YOUR OBJECTIVE |
Go through the listing and set it down exactly, leaving out its pictures.

# DATA SECTION start

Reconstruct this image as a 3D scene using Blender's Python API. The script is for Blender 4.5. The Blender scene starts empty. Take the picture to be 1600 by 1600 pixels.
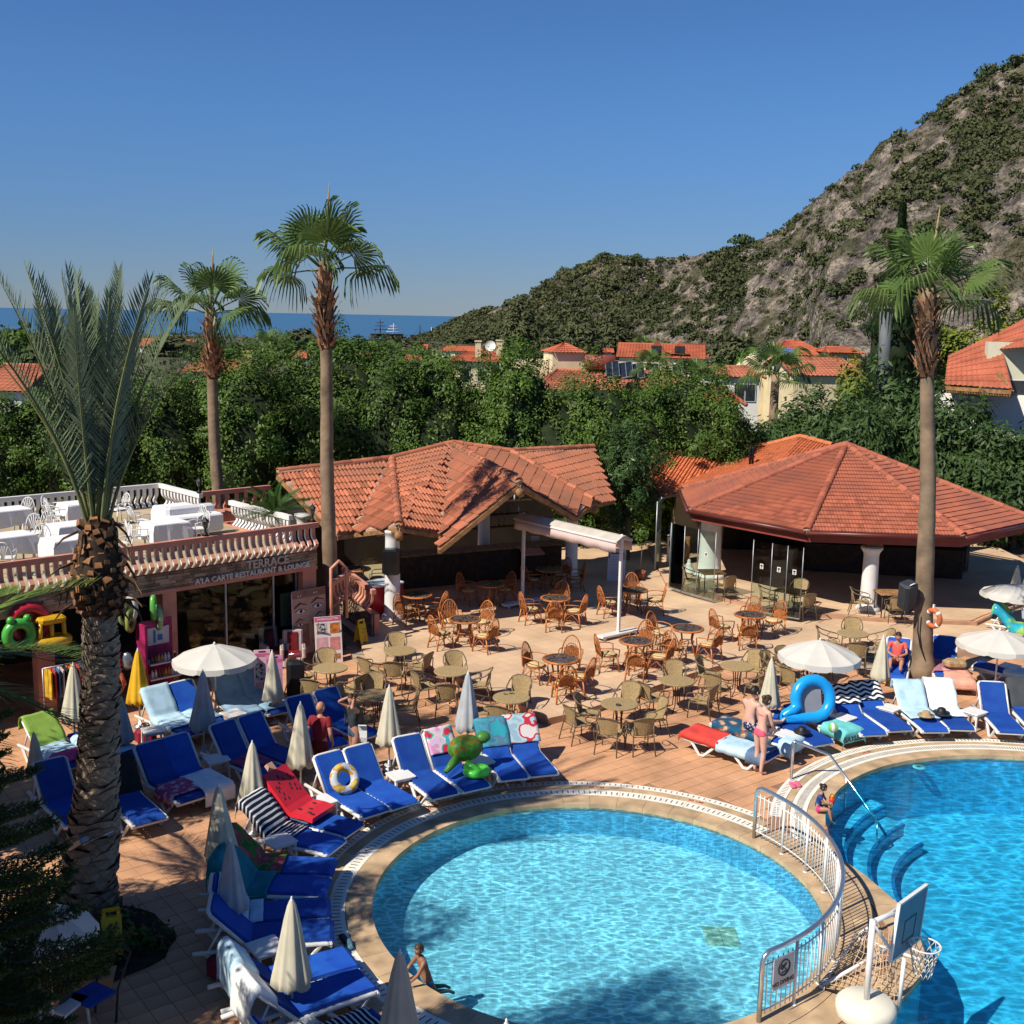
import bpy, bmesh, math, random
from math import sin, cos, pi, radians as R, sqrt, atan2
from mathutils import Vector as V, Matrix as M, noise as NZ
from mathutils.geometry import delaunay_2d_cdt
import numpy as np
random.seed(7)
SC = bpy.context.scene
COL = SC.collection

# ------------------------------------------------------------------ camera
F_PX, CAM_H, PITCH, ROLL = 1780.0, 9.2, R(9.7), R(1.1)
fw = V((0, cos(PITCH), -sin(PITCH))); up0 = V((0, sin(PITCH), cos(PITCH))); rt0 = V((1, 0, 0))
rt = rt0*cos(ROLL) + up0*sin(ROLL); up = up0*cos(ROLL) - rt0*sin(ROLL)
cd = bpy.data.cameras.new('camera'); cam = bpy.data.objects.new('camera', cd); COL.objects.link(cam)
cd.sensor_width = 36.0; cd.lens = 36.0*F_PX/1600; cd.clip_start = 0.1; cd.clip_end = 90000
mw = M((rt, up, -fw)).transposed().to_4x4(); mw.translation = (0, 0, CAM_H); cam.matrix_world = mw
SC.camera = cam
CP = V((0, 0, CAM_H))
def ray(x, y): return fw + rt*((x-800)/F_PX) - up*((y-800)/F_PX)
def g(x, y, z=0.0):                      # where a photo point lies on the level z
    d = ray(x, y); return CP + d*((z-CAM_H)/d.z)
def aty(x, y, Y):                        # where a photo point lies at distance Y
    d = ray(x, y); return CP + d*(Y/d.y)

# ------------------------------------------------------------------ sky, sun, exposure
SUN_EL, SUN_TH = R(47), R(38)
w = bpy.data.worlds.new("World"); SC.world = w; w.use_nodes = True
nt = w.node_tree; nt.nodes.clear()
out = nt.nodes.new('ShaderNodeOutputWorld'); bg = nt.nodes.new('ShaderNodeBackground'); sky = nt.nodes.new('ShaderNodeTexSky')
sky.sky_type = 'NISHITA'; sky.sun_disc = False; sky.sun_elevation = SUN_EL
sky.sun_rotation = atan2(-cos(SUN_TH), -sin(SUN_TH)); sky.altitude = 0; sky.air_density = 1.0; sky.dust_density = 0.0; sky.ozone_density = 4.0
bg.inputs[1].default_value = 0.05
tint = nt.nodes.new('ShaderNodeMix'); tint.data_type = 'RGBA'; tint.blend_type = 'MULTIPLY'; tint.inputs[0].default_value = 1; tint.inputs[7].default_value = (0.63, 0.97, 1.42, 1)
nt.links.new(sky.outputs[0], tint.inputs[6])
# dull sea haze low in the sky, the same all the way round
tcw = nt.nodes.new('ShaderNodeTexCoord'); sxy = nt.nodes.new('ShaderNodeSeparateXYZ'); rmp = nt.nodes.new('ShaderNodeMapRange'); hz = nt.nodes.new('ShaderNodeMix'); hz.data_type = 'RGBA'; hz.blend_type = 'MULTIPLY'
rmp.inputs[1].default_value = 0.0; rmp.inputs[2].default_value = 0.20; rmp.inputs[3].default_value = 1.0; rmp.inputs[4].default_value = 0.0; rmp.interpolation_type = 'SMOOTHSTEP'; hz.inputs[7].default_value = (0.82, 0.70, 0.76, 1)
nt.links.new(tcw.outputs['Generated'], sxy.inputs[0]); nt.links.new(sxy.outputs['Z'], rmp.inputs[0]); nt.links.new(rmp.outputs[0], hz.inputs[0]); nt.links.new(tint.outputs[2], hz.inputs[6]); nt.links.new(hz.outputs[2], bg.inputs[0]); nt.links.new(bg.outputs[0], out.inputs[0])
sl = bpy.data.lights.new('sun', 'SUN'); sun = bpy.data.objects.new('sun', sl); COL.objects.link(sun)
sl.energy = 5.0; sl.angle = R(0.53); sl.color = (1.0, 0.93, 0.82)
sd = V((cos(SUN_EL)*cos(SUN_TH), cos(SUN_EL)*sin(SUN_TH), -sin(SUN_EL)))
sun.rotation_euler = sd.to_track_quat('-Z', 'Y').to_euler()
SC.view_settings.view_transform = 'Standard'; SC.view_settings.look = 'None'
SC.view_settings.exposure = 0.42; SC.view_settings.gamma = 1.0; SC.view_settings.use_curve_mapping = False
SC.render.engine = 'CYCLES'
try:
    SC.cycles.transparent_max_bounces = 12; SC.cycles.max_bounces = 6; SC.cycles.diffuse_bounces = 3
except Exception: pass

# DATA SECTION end

WRITTEN SOLUTION |
Reconstruct this image as a 3D scene using Blender's Python API. The script is for Blender 4.5. The Blender scene starts empty. Take the picture to be 1600 by 1600 pixels.
import bpy, bmesh, math, random
from math import sin, cos, pi, radians as R, sqrt, atan2
from mathutils import Vector as V, Matrix as M, noise as NZ
from mathutils.geometry import delaunay_2d_cdt
import numpy as np
random.seed(7)
SC = bpy.context.scene
COL = SC.collection

# ------------------------------------------------------------------ camera
F_PX, CAM_H, PITCH, ROLL = 1780.0, 9.2, R(9.7), R(1.1)
fw = V((0, cos(PITCH), -sin(PITCH))); up0 = V((0, sin(PITCH), cos(PITCH))); rt0 = V((1, 0, 0))
rt = rt0*cos(ROLL) + up0*sin(ROLL); up = up0*cos(ROLL) - rt0*sin(ROLL)
cd = bpy.data.cameras.new('camera'); cam = bpy.data.objects.new('camera', cd); COL.objects.link(cam)
cd.sensor_width = 36.0; cd.lens = 36.0*F_PX/1600; cd.clip_start = 0.1; cd.clip_end = 90000
mw = M((rt, up, -fw)).transposed().to_4x4(); mw.translation = (0, 0, CAM_H); cam.matrix_world = mw
SC.camera = cam
CP = V((0, 0, CAM_H))
def ray(x, y): return fw + rt*((x-800)/F_PX) - up*((y-800)/F_PX)
def g(x, y, z=0.0):                      # where a photo point lies on the level z
    d = ray(x, y); return CP + d*((z-CAM_H)/d.z)
def aty(x, y, Y):                        # where a photo point lies at distance Y
    d = ray(x, y); return CP + d*(Y/d.y)

# ------------------------------------------------------------------ sky, sun, exposure
SUN_EL, SUN_TH = R(47), R(38)
w = bpy.data.worlds.new("World"); SC.world = w; w.use_nodes = True
nt = w.node_tree; nt.nodes.clear()
out = nt.nodes.new('ShaderNodeOutputWorld'); bg = nt.nodes.new('ShaderNodeBackground'); sky = nt.nodes.new('ShaderNodeTexSky')
sky.sky_type = 'NISHITA'; sky.sun_disc = False; sky.sun_elevation = SUN_EL
sky.sun_rotation = atan2(-cos(SUN_TH), -sin(SUN_TH)); sky.altitude = 0; sky.air_density = 1.0; sky.dust_density = 0.0; sky.ozone_density = 4.0
bg.inputs[1].default_value = 0.05
tint = nt.nodes.new('ShaderNodeMix'); tint.data_type = 'RGBA'; tint.blend_type = 'MULTIPLY'; tint.inputs[0].default_value = 1; tint.inputs[7].default_value = (0.63, 0.97, 1.42, 1)
nt.links.new(sky.outputs[0], tint.inputs[6])
# dull sea haze low in the sky, the same all the way round
tcw = nt.nodes.new('ShaderNodeTexCoord'); sxy = nt.nodes.new('ShaderNodeSeparateXYZ'); rmp = nt.nodes.new('ShaderNodeMapRange'); hz = nt.nodes.new('ShaderNodeMix'); hz.data_type = 'RGBA'; hz.blend_type = 'MULTIPLY'
rmp.inputs[1].default_value = 0.0; rmp.inputs[2].default_value = 0.20; rmp.inputs[3].default_value = 1.0; rmp.inputs[4].default_value = 0.0; rmp.interpolation_type = 'SMOOTHSTEP'; hz.inputs[7].default_value = (0.82, 0.70, 0.76, 1)
nt.links.new(tcw.outputs['Generated'], sxy.inputs[0]); nt.links.new(sxy.outputs['Z'], rmp.inputs[0]); nt.links.new(rmp.outputs[0], hz.inputs[0]); nt.links.new(tint.outputs[2], hz.inputs[6]); nt.links.new(hz.outputs[2], bg.inputs[0]); nt.links.new(bg.outputs[0], out.inputs[0])
sl = bpy.data.lights.new('sun', 'SUN'); sun = bpy.data.objects.new('sun', sl); COL.objects.link(sun)
sl.energy = 5.0; sl.angle = R(0.53); sl.color = (1.0, 0.93, 0.82)
sd = V((cos(SUN_EL)*cos(SUN_TH), cos(SUN_EL)*sin(SUN_TH), -sin(SUN_EL)))
sun.rotation_euler = sd.to_track_quat('-Z', 'Y').to_euler()
SC.view_settings.view_transform = 'Standard'; SC.view_settings.look = 'None'
SC.view_settings.exposure = 0.42; SC.view_settings.gamma = 1.0; SC.view_settings.use_curve_mapping = False
SC.render.engine = 'CYCLES'
try:
    SC.cycles.transparent_max_bounces = 12; SC.cycles.max_bounces = 6; SC.cycles.diffuse_bounces = 3
except Exception: pass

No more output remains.